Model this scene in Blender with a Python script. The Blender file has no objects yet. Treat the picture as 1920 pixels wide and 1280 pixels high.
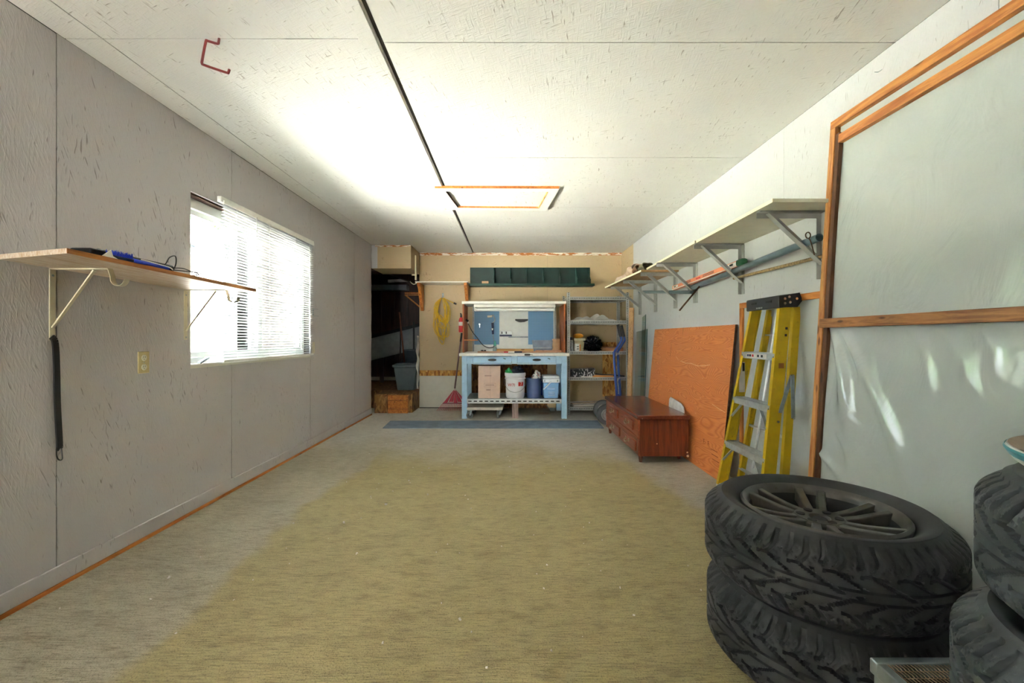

+ + + + +

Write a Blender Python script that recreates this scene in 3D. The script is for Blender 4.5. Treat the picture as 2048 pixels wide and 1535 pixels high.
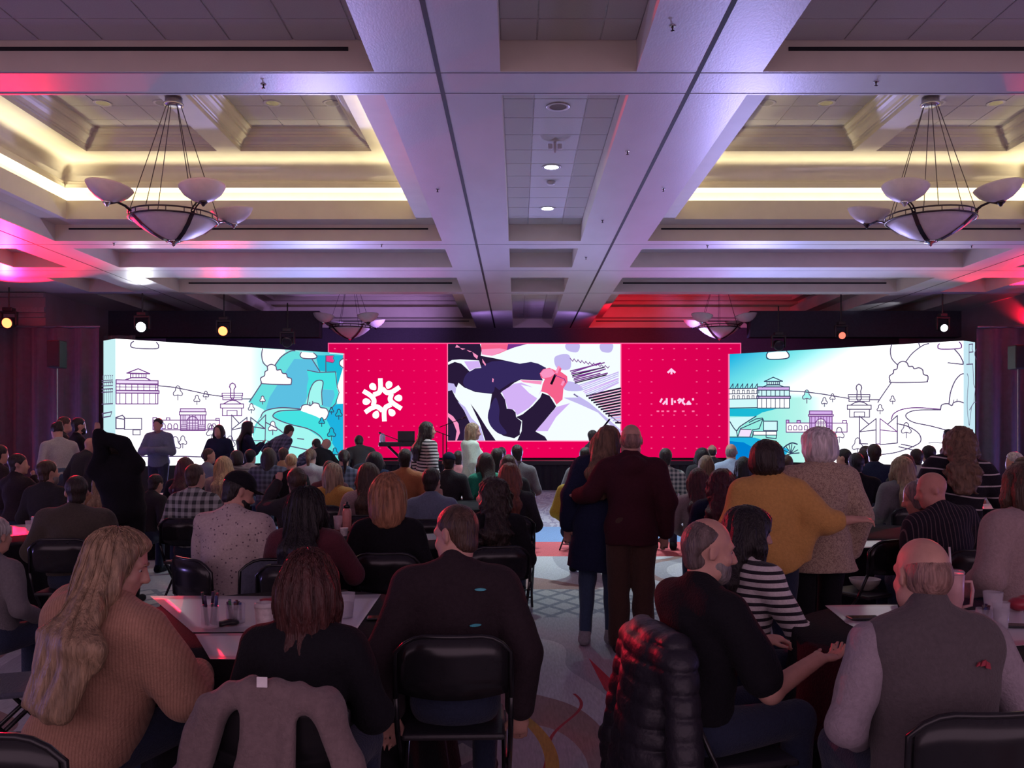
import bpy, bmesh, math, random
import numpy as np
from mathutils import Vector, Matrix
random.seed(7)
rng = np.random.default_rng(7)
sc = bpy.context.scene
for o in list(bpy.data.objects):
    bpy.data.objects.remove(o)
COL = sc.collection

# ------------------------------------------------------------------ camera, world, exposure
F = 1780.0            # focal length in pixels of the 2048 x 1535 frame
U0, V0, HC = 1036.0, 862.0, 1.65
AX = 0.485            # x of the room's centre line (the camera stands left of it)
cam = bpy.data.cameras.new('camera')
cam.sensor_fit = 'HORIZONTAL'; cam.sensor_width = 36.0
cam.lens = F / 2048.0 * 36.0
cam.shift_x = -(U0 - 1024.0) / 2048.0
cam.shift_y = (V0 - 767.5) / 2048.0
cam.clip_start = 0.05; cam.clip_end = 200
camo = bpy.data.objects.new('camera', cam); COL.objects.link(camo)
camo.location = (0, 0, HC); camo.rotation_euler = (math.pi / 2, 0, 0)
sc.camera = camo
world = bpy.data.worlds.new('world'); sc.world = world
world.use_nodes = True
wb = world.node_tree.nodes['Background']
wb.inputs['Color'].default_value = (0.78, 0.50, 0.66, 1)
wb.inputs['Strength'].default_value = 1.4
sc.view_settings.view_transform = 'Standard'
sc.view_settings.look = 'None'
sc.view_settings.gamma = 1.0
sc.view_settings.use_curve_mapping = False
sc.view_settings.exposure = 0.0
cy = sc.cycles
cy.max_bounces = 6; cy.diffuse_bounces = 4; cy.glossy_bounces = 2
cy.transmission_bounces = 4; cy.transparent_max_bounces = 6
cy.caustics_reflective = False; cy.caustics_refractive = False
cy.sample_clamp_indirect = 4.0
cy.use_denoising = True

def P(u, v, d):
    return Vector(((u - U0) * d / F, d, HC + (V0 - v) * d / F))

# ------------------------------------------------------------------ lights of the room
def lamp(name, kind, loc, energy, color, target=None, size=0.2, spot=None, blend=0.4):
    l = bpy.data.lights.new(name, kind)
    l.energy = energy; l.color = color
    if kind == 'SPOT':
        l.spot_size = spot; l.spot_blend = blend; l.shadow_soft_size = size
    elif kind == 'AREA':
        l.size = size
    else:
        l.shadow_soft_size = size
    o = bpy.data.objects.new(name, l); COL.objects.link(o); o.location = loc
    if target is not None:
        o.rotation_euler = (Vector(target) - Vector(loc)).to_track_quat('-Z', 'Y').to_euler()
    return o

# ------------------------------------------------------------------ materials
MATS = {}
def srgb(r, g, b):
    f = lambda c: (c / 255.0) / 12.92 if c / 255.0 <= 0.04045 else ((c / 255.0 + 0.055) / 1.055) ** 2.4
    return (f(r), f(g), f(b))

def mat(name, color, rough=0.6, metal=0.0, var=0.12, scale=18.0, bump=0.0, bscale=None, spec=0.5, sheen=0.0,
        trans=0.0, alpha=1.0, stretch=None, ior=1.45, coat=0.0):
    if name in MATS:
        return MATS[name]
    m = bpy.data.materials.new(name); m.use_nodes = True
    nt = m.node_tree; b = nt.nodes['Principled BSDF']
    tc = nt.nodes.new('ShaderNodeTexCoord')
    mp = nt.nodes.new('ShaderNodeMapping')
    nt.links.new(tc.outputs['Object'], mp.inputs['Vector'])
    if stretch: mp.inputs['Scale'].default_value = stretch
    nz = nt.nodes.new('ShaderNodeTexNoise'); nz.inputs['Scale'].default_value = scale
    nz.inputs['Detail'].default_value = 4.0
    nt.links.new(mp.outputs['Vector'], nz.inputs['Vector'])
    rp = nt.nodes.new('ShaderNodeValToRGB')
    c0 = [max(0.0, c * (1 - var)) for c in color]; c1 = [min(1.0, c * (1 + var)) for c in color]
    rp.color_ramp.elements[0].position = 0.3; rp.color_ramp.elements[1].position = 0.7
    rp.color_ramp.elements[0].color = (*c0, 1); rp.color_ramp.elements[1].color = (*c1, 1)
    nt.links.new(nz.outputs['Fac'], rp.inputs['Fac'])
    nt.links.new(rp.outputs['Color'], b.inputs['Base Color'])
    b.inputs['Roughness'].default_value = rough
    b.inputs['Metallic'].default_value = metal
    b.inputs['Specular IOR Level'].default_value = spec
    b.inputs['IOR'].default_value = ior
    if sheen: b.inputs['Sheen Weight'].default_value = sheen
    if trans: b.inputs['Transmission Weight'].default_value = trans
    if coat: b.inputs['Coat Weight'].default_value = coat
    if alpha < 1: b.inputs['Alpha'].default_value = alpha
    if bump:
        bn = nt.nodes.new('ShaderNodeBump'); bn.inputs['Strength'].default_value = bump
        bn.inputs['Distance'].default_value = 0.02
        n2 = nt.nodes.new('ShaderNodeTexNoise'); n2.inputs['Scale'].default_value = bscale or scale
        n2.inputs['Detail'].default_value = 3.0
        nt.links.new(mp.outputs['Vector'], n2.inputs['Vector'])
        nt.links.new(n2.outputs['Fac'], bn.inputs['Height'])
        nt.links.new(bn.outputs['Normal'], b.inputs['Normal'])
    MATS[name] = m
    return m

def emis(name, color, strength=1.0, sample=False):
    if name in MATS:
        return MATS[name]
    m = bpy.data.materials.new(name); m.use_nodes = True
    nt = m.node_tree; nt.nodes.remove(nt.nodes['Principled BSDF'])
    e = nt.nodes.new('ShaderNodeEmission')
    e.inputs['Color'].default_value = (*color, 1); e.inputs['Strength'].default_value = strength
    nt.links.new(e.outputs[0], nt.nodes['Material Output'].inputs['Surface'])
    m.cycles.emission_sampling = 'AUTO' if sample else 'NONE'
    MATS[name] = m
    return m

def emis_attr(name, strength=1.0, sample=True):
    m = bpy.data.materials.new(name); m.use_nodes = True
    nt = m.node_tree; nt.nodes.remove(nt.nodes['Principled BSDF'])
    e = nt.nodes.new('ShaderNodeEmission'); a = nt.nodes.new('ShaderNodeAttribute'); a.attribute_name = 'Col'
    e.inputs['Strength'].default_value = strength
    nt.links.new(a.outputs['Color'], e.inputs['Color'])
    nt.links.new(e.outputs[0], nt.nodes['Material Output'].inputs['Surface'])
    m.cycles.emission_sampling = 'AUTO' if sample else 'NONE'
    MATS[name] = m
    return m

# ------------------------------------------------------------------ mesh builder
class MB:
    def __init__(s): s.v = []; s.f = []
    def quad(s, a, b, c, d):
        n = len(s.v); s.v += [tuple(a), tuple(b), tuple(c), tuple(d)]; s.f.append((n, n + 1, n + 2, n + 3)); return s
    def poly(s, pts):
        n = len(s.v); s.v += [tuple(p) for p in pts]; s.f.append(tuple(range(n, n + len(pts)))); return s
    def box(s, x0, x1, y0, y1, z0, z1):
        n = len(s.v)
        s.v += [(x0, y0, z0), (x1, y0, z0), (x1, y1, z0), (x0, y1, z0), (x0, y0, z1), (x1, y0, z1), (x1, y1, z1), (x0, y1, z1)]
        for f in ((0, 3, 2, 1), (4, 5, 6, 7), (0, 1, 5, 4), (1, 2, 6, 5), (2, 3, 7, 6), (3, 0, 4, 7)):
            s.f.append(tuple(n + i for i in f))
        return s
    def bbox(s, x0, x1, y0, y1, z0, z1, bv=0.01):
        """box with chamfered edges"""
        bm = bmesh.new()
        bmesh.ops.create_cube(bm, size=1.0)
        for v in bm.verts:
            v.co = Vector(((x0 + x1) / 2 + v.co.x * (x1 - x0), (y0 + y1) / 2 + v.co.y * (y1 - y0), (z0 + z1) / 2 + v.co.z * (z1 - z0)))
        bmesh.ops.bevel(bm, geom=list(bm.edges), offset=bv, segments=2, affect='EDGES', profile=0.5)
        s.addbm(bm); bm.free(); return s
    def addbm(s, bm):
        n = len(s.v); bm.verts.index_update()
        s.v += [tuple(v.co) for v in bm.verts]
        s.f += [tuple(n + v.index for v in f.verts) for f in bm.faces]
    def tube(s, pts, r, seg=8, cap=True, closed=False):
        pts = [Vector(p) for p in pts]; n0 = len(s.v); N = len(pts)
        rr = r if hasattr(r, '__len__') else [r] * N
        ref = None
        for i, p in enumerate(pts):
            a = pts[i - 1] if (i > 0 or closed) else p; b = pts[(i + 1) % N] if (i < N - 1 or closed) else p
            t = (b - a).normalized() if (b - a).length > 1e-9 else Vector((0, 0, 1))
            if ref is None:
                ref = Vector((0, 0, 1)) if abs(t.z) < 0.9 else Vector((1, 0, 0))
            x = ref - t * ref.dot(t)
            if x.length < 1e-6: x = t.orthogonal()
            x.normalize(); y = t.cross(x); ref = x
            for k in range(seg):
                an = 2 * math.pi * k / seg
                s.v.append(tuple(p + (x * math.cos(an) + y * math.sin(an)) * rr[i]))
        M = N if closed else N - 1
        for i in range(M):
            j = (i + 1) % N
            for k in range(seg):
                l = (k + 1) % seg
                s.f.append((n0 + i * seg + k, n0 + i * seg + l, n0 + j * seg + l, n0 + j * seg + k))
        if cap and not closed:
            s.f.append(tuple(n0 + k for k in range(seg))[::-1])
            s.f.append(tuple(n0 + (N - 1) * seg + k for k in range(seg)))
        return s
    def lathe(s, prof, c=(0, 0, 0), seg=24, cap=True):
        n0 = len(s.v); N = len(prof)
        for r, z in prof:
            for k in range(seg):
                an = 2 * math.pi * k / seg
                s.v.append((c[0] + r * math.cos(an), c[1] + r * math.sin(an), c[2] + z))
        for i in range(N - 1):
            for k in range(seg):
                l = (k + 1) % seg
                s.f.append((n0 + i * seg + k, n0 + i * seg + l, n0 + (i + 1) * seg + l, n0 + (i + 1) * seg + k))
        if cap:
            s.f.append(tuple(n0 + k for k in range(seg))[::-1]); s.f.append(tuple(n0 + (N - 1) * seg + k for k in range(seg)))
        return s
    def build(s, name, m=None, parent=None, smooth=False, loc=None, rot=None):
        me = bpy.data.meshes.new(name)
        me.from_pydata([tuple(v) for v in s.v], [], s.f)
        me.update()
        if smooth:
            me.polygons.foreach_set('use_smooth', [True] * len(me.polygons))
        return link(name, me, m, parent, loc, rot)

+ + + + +

§ TASK TO COMPLETE
Every line in the data that holds "script" should be copied out.

§ FULL ANSWER
Model this scene in Blender with a Python script. The Blender file has no objects yet. Treat the picture as 1920 pixels wide and 1280 pixels high.
Write a Blender Python script that recreates this scene in 3D. The script is for Blender 4.5. Treat the picture as 2048 pixels wide and 1535 pixels high.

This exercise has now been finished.